→ EXERCISE
Up to and including the line that contains "from mathutils import Matrix, Vector", write out each line of the material from its first line, exactly.

┄┄┄┄┄┄┄┄┄┄┄┄┄┄┄┄┄┄┄┄

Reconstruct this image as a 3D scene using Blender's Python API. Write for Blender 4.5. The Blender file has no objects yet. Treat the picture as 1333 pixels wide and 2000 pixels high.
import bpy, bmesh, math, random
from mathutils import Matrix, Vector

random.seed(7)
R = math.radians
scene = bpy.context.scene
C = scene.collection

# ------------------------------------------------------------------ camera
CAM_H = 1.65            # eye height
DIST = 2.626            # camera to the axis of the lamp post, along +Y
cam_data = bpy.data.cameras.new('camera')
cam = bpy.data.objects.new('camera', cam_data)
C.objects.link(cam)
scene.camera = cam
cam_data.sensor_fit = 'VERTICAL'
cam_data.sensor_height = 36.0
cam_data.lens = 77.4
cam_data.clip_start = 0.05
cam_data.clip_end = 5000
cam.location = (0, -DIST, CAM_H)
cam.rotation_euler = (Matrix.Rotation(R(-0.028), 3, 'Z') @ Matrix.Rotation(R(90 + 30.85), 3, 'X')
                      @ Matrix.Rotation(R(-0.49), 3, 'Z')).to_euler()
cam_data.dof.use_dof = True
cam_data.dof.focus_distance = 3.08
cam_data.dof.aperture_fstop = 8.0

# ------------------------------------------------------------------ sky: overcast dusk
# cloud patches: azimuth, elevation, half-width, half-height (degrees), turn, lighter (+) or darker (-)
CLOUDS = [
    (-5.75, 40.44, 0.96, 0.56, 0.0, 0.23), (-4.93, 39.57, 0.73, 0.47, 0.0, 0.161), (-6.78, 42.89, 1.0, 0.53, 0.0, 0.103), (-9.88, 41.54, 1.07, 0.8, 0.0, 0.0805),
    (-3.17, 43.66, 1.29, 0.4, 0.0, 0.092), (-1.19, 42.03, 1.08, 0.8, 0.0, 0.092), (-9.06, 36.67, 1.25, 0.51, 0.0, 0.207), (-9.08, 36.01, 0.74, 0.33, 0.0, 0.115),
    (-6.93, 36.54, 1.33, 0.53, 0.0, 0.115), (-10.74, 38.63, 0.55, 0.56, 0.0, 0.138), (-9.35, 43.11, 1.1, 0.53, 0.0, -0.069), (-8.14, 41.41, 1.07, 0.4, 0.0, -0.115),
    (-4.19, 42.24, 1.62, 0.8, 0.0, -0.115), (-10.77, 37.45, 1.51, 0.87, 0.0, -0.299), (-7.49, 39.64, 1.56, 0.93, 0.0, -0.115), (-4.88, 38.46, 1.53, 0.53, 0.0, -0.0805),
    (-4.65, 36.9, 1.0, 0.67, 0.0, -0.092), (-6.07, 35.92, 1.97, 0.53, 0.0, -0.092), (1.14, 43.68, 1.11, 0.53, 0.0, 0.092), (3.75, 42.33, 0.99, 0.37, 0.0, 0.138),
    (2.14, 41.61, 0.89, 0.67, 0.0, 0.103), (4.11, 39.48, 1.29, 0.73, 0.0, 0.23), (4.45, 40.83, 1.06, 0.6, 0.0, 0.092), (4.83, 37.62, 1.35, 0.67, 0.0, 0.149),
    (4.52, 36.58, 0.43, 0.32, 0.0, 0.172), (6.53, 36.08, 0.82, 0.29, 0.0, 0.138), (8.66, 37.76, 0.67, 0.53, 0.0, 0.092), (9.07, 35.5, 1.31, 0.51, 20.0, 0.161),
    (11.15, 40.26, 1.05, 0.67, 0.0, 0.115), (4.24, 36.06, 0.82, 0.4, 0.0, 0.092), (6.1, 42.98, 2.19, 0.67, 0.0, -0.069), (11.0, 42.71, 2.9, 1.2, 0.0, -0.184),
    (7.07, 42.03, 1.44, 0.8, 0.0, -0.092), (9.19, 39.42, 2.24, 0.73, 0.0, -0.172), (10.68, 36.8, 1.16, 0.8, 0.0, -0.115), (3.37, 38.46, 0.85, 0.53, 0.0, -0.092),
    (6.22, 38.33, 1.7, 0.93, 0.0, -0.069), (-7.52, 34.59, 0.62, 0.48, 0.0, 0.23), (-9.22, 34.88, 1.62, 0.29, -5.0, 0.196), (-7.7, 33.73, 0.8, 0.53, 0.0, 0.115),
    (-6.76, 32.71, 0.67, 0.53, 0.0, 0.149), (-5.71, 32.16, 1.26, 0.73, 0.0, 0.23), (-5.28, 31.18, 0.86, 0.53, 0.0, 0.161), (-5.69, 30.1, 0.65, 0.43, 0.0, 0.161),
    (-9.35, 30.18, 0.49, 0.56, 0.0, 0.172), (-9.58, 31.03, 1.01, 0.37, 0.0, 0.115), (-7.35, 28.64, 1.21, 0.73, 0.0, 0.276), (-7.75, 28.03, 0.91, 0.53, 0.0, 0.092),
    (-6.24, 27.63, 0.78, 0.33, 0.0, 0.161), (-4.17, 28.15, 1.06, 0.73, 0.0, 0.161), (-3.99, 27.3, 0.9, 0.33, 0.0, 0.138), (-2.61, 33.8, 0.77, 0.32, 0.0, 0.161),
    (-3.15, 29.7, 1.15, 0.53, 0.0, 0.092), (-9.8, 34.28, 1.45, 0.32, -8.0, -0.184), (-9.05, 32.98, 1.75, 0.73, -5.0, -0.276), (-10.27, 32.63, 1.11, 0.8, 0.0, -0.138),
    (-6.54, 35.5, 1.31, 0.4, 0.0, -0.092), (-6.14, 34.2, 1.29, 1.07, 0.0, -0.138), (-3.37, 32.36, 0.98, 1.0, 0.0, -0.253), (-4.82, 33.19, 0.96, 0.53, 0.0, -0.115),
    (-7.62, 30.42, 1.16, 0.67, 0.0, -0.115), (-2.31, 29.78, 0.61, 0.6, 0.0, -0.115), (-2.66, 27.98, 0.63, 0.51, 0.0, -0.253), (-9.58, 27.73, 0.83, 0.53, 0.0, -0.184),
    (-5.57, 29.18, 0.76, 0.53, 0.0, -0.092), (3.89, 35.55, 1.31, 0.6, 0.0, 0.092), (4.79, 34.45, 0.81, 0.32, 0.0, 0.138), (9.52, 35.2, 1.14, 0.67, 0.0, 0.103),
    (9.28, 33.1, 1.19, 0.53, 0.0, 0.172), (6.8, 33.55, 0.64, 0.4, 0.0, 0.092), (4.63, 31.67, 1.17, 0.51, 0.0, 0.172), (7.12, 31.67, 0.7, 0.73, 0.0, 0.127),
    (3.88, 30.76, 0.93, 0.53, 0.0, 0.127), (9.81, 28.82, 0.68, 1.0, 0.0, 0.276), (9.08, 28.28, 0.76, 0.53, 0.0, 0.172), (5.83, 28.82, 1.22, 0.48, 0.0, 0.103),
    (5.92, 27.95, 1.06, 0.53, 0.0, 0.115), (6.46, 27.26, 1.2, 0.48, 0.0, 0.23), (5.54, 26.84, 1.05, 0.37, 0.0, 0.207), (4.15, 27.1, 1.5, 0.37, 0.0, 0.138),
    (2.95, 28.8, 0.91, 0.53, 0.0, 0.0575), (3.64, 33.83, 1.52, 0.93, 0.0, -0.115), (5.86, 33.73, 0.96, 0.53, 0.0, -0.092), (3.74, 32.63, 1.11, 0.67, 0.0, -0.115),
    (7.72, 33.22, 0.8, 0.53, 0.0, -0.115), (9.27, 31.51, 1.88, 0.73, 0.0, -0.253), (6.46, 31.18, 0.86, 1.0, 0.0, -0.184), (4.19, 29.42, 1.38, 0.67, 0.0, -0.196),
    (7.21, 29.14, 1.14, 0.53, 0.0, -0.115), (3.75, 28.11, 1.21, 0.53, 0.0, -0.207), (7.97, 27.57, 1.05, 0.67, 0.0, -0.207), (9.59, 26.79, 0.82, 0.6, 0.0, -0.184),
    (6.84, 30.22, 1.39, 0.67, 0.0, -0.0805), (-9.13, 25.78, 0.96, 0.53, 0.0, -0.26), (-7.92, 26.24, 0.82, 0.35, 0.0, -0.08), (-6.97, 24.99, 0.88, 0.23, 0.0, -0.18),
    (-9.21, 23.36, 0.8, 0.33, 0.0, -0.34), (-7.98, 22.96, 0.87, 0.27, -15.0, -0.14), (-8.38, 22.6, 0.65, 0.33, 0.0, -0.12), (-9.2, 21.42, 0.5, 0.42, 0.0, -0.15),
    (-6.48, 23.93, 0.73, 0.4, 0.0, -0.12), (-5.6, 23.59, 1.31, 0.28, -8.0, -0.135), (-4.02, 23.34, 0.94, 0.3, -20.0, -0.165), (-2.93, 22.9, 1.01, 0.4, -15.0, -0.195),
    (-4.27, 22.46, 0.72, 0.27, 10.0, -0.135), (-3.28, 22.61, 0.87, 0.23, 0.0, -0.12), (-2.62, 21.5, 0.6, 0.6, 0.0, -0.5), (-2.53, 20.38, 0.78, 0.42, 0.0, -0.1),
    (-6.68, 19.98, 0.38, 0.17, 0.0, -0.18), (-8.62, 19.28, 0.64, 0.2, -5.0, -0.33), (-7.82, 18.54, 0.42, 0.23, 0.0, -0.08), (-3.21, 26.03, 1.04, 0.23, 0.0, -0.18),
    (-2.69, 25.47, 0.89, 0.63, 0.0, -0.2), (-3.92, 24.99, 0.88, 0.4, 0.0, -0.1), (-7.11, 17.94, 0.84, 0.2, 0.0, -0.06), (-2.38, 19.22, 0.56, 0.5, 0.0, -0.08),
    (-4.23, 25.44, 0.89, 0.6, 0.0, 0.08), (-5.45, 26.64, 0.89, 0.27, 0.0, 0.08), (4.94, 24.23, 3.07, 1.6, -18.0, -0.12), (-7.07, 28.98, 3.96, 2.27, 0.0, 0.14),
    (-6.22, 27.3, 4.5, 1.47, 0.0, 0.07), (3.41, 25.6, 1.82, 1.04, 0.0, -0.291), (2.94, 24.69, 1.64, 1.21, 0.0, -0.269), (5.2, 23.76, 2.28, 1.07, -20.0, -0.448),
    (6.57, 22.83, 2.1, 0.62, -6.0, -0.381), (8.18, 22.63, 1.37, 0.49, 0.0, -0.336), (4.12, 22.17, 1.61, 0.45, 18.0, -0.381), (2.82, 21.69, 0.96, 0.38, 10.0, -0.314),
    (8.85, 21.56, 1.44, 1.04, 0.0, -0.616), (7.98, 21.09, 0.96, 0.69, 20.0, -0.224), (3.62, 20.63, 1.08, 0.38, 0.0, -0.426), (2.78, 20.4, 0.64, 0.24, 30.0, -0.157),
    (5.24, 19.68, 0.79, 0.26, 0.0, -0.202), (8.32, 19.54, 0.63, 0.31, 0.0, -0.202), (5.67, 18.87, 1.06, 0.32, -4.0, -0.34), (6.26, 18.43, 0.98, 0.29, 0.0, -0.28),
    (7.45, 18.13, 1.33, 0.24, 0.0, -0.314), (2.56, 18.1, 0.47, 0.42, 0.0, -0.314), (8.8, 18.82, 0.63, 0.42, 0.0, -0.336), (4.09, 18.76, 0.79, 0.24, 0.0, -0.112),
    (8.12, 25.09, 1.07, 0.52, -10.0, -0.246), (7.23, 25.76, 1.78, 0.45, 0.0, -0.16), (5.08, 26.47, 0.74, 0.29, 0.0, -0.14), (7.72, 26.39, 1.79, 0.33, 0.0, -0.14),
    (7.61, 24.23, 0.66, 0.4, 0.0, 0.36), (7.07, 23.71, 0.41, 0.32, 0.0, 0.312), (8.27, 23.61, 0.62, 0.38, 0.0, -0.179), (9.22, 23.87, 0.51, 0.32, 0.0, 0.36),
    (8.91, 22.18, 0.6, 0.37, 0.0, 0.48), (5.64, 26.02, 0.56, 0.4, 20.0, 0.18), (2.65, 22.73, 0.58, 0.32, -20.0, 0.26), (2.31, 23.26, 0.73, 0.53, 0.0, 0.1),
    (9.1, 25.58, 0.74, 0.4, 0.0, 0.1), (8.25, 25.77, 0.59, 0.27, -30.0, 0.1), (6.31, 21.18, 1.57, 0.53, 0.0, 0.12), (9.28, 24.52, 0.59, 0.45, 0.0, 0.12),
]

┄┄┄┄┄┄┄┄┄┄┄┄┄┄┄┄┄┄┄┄

→ ANSWER IN FULL
Reconstruct this image as a 3D scene using Blender's Python API. Write for Blender 4.5. The Blender file has no objects yet. Treat the picture as 1333 pixels wide and 2000 pixels high.
import bpy, bmesh, math, random
from mathutils import Matrix, Vector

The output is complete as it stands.